Nothing outside the range from the line with "Write the bpy script that would produce this render. Use" to the line with "sc.camera = cam_o" belongs in the copy, and no pictures do either; repeat that range exactly.

=======

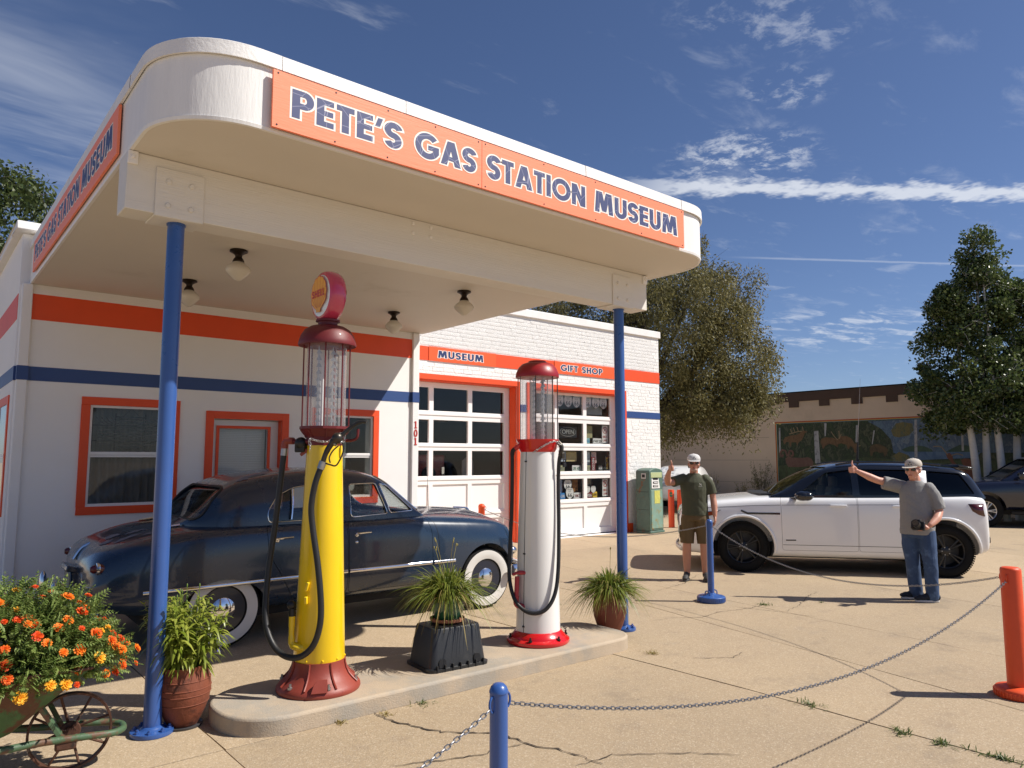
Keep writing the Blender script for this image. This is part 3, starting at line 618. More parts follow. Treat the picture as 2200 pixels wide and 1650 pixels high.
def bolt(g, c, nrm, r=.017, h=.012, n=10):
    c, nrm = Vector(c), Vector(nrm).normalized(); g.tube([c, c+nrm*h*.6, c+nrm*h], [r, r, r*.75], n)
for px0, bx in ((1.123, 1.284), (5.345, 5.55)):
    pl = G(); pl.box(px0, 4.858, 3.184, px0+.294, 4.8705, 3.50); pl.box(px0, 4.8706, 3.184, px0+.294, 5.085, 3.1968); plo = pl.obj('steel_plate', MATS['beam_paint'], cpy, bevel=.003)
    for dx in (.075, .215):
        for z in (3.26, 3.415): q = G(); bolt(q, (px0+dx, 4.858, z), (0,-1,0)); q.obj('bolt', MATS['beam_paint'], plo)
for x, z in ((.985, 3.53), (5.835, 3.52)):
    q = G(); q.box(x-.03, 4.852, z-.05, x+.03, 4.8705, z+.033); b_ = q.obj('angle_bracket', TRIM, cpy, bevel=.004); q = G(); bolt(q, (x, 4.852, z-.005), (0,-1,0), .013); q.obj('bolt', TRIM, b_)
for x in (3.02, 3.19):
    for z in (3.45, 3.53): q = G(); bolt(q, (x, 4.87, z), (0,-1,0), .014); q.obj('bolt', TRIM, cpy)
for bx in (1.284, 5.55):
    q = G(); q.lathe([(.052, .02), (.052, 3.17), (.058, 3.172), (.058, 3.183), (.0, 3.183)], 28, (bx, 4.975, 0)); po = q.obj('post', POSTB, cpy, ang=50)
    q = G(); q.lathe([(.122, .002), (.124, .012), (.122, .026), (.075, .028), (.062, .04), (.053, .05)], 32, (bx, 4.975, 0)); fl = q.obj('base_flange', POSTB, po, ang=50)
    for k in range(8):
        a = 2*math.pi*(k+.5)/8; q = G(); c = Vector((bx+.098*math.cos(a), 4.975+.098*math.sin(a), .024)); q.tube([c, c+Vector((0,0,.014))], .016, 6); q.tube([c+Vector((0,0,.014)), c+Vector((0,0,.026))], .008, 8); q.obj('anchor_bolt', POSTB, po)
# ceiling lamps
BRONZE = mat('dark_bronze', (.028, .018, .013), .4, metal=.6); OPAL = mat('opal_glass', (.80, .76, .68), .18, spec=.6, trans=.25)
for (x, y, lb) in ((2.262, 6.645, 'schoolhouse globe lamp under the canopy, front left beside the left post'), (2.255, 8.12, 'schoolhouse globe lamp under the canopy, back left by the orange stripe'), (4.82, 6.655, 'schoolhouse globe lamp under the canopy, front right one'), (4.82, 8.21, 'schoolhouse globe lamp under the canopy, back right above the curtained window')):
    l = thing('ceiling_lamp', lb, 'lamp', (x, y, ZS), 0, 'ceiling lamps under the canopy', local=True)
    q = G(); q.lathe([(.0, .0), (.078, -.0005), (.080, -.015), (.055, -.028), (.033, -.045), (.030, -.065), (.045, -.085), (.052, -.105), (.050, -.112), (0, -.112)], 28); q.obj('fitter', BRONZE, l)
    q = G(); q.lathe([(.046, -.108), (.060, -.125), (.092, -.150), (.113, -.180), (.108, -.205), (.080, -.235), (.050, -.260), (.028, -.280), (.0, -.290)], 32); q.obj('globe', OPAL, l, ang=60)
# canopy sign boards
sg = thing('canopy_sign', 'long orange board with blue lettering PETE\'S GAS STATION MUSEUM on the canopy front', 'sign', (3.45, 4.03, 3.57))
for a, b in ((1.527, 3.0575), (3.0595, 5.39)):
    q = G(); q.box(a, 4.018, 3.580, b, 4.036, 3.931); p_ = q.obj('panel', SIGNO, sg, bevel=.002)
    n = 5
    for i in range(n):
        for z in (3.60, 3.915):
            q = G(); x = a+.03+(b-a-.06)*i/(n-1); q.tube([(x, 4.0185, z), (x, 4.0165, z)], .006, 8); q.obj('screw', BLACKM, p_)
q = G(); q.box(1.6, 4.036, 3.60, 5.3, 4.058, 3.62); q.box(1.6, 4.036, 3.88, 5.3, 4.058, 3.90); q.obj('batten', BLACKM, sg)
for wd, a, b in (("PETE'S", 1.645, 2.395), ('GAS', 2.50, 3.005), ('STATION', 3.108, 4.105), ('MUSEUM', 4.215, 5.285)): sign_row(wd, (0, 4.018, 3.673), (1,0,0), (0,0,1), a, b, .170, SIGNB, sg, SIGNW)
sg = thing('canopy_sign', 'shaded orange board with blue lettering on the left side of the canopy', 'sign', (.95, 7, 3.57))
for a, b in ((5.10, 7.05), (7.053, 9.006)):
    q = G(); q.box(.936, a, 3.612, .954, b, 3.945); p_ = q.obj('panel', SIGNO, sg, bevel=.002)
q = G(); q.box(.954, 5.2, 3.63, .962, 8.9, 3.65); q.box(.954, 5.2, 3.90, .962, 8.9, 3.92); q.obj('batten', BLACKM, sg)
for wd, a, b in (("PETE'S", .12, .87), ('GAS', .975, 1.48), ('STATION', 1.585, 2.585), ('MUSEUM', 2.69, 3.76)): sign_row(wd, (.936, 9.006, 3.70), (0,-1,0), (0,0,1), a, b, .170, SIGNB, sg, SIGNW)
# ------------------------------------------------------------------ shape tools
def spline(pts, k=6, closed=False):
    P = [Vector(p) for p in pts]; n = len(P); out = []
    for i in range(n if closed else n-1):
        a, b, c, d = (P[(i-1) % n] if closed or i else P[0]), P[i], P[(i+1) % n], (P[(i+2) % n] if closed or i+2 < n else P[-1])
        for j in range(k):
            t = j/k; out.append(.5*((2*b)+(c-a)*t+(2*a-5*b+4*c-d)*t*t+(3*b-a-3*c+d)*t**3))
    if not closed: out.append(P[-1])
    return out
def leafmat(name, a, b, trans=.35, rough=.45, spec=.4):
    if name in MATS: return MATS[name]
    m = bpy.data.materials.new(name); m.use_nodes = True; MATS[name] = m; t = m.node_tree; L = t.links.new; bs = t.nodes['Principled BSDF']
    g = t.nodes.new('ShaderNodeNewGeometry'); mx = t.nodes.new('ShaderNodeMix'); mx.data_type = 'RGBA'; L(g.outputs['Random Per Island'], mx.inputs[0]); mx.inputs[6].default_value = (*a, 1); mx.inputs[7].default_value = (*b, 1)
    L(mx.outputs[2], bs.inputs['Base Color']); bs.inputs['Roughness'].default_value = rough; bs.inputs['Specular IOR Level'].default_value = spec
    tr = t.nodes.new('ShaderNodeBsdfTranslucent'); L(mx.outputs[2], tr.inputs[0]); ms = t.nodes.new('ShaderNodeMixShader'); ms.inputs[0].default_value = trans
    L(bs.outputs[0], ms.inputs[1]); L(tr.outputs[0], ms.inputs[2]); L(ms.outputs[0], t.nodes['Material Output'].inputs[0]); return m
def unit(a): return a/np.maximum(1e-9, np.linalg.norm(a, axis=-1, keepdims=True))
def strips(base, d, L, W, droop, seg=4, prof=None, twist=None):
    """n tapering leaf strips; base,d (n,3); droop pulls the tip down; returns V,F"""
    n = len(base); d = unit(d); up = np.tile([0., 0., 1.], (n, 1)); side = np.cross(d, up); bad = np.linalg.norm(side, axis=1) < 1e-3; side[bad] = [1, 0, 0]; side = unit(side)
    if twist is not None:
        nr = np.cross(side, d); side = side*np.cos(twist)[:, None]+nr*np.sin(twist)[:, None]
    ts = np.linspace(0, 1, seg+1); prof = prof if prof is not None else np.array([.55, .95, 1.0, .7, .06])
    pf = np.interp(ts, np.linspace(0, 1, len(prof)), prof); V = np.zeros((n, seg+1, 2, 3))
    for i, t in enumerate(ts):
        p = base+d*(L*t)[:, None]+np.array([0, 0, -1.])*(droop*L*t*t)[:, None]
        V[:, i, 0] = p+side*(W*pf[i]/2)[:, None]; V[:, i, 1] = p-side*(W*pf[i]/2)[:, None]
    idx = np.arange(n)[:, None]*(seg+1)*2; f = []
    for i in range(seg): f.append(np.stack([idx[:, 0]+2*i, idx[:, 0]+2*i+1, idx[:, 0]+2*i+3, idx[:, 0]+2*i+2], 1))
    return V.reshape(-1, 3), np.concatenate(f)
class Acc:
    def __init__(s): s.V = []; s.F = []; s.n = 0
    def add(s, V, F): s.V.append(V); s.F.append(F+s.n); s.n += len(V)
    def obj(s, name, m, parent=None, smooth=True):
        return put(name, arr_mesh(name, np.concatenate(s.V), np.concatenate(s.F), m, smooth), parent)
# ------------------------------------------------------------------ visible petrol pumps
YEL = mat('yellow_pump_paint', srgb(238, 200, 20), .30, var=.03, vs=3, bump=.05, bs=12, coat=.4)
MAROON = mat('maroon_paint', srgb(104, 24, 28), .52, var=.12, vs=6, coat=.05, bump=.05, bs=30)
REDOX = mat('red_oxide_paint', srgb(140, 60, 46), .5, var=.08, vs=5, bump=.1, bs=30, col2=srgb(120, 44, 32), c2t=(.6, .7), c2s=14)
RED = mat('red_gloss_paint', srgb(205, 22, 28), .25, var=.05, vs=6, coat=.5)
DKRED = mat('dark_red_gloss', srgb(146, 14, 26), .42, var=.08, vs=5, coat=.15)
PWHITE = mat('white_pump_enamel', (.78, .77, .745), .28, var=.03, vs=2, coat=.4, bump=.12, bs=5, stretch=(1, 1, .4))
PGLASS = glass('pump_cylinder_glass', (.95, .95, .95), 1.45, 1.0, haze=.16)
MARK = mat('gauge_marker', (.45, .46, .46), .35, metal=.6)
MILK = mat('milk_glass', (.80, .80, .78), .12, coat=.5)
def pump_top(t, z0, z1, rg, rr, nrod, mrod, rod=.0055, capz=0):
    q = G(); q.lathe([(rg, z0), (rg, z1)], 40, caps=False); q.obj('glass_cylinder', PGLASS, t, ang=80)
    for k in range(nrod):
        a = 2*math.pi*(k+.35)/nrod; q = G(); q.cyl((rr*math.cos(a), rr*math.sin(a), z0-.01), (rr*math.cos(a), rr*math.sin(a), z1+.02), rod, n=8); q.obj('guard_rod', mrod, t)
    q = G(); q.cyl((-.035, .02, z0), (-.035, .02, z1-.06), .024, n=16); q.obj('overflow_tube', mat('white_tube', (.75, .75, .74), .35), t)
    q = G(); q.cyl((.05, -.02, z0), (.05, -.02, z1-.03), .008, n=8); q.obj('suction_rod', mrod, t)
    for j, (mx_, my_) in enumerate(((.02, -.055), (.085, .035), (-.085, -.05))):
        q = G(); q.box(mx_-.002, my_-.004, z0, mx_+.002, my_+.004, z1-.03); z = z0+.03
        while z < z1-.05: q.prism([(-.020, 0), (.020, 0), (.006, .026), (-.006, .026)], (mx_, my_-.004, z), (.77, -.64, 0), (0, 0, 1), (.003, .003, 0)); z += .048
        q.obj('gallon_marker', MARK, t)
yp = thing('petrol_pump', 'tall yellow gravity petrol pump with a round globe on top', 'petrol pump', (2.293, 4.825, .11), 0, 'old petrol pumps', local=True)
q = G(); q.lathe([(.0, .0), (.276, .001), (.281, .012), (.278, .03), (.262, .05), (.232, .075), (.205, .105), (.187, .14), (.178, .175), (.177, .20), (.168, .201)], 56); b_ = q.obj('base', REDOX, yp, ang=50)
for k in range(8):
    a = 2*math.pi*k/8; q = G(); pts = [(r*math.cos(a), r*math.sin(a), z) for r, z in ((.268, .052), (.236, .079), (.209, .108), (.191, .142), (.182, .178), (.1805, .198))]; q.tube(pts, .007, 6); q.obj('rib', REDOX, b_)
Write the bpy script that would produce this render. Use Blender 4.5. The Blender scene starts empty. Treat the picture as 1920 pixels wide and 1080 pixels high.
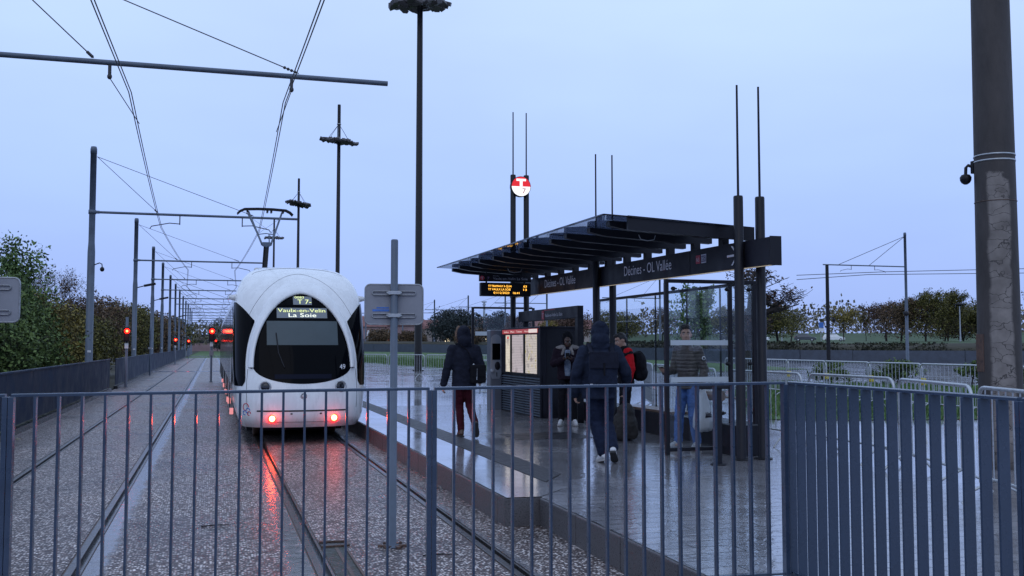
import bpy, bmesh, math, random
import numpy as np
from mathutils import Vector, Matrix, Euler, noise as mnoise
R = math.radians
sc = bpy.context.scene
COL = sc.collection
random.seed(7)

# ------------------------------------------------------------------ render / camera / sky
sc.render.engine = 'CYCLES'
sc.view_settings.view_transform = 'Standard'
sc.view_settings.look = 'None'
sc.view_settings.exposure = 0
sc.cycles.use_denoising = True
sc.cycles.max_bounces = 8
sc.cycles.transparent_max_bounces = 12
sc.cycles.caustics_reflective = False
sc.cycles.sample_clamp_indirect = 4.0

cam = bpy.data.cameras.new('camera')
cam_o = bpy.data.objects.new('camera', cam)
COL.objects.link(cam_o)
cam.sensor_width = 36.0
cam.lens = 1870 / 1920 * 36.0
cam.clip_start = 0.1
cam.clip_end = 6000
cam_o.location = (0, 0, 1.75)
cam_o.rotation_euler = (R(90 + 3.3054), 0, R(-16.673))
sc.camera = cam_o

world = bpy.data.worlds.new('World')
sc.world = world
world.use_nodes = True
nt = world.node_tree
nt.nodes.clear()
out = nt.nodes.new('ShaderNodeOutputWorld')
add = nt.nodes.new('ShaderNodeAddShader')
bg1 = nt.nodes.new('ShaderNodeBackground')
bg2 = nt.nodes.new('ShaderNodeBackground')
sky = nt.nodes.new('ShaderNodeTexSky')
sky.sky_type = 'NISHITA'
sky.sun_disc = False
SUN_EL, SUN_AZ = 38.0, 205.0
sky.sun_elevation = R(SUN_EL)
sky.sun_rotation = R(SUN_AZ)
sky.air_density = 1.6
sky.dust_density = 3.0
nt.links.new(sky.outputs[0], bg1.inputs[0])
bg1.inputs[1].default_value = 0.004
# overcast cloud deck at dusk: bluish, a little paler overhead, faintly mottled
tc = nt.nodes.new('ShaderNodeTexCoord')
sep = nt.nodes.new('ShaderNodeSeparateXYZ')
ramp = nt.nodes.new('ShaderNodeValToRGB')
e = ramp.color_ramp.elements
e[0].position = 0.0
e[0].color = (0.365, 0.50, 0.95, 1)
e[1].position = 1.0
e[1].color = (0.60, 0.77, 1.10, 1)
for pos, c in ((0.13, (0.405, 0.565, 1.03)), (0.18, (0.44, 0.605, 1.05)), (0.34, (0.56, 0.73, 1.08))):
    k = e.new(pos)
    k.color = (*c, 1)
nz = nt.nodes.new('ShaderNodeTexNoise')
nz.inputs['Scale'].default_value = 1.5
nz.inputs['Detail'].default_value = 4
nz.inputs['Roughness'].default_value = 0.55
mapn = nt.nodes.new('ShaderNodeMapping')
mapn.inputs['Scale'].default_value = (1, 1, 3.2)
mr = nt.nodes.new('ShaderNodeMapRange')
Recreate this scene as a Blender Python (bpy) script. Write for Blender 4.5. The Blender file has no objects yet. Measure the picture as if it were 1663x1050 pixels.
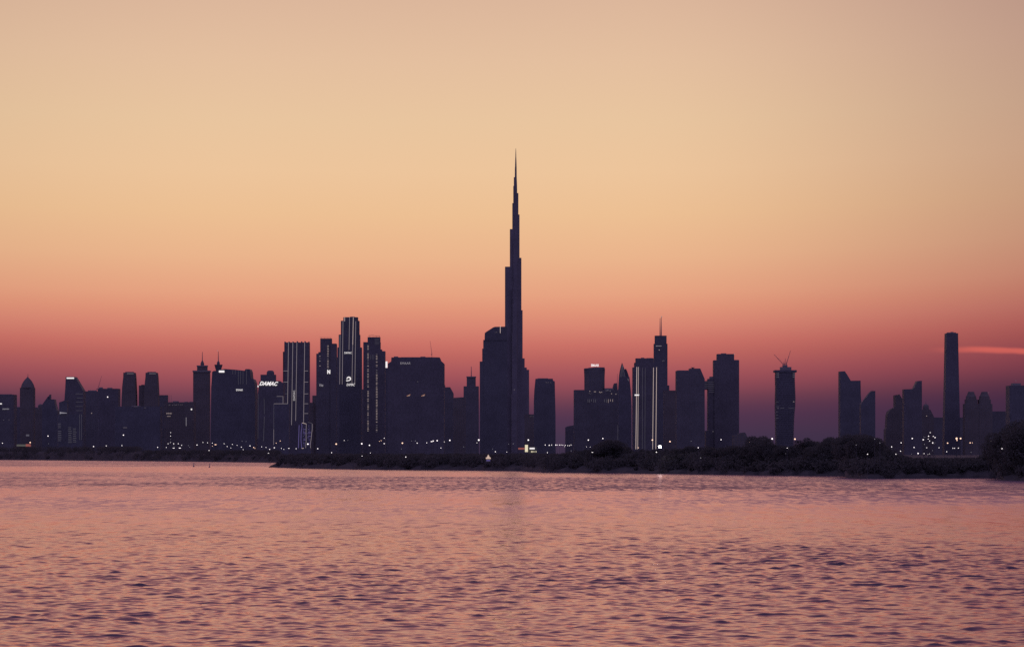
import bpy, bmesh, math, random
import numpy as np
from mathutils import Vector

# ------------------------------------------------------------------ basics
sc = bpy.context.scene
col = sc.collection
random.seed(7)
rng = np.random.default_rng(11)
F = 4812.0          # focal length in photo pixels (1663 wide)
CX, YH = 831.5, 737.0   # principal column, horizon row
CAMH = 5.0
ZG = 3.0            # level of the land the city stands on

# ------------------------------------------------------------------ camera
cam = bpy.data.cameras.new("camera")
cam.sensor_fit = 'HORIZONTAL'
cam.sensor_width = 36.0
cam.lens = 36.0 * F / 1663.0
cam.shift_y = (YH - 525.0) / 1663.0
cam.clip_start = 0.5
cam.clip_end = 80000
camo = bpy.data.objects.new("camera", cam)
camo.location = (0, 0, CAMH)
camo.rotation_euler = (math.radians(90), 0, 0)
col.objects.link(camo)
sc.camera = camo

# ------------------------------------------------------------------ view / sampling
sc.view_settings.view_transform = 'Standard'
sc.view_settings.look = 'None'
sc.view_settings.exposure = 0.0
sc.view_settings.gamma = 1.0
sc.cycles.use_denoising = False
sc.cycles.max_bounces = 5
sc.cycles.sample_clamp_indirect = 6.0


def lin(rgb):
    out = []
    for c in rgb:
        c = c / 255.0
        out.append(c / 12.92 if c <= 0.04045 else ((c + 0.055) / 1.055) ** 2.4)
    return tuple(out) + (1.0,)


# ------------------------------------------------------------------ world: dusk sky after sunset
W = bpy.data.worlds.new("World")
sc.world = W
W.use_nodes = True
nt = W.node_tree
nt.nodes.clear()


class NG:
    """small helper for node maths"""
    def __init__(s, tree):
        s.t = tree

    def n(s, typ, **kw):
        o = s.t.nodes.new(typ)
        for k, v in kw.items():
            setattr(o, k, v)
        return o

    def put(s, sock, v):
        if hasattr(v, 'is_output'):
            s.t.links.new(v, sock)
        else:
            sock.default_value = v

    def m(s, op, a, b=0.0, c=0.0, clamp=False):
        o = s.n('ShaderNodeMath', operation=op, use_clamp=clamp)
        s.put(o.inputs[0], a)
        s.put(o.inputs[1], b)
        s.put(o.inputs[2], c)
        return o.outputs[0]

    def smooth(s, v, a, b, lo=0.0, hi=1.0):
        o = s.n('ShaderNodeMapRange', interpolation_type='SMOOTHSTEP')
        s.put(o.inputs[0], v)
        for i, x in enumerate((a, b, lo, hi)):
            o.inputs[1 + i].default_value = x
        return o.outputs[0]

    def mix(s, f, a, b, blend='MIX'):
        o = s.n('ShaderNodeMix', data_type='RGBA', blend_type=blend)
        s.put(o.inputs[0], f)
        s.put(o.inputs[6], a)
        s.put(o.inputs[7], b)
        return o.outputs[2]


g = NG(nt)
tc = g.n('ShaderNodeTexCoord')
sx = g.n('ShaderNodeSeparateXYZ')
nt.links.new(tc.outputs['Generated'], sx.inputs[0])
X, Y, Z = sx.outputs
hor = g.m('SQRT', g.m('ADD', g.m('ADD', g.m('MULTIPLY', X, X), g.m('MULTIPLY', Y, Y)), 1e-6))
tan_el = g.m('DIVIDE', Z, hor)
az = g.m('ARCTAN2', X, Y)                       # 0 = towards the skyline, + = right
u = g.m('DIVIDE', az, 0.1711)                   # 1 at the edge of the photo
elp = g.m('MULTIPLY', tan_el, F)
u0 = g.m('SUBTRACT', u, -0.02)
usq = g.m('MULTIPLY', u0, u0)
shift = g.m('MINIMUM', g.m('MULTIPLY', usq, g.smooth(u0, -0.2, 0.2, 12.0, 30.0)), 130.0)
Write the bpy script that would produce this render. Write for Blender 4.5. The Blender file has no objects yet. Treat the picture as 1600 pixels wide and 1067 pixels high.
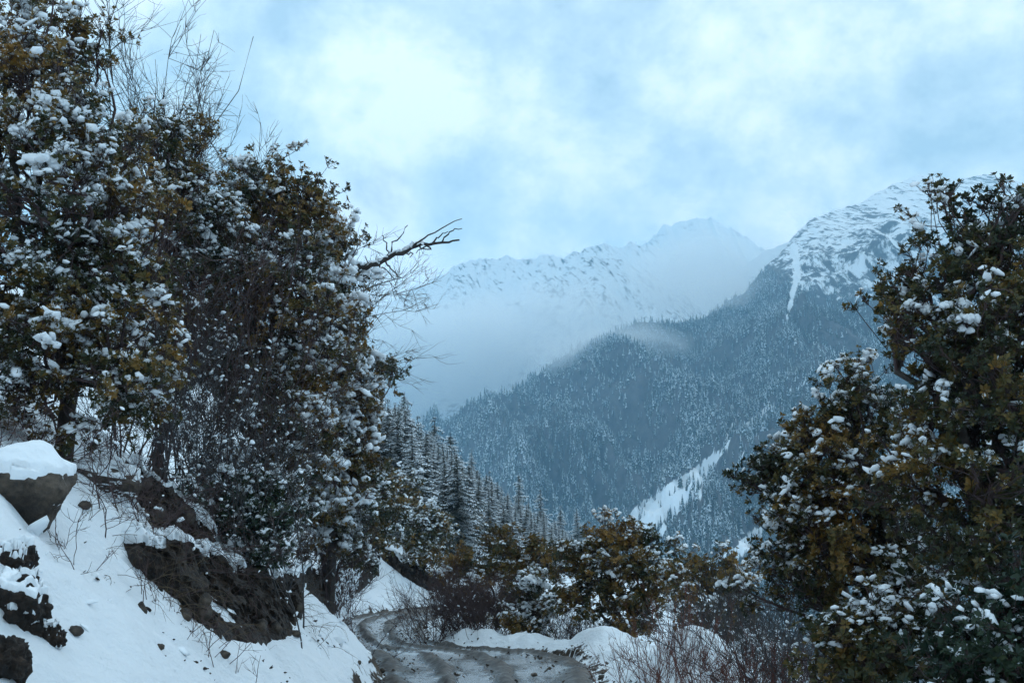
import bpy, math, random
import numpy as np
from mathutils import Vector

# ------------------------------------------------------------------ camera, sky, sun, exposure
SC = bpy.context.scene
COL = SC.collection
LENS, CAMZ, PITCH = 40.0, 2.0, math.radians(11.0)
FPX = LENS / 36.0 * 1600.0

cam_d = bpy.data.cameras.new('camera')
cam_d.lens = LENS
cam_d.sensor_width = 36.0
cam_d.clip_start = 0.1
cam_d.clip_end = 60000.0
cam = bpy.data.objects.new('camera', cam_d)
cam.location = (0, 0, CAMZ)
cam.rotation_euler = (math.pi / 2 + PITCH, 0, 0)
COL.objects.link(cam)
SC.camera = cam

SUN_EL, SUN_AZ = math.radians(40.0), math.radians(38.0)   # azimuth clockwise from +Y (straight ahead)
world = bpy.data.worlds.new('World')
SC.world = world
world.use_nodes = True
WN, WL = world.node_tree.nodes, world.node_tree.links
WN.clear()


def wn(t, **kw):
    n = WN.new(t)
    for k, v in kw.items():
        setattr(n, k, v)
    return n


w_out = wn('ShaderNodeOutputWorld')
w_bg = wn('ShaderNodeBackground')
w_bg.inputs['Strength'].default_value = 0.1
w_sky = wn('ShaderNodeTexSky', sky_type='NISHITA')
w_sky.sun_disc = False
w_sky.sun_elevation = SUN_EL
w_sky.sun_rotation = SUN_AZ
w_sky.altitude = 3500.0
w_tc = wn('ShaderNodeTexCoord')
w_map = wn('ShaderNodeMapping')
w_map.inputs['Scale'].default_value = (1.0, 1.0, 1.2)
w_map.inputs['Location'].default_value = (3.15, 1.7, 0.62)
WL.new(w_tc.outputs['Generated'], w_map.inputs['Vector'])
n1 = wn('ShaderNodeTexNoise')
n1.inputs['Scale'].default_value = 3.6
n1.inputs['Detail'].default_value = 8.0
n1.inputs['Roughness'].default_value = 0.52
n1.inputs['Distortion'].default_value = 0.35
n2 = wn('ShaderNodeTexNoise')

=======

§ Expected answer
Write the bpy script that would produce this render. Use Blender 4.5. The Blender scene starts empty. Treat the picture as 1920 pixels wide and 1080 pixels high.
import bpy, bmesh, math, random
import numpy as np
from mathutils import Vector, Matrix, Euler, noise as mnoise
R = math.radians
sc = bpy.context.scene
COL = sc.collection
random.seed(7)

# ------------------------------------------------------------------ render / camera / sky
sc.render.engine = 'CYCLES'
sc.view_settings.view_transform = 'Standard'
sc.view_settings.look = 'None'
sc.view_settings.exposure = 0
sc.cycles.use_denoising = True
sc.cycles.max_bounces = 8
sc.cycles.transparent_max_bounces = 12
sc.cycles.caustics_reflective = False
sc.cycles.sample_clamp_indirect = 4.0

cam = bpy.data.cameras.new('camera')
cam_o = bpy.data.objects.new('camera', cam)
COL.objects.link(cam_o)
cam.sensor_width = 36.0
cam.lens = 1870 / 1920 * 36.0
cam.clip_start = 0.1
cam.clip_end = 6000
cam_o.location = (0, 0, 1.75)
cam_o.rotation_euler = (R(90 + 3.3054), 0, R(-16.673))
sc.camera = cam_o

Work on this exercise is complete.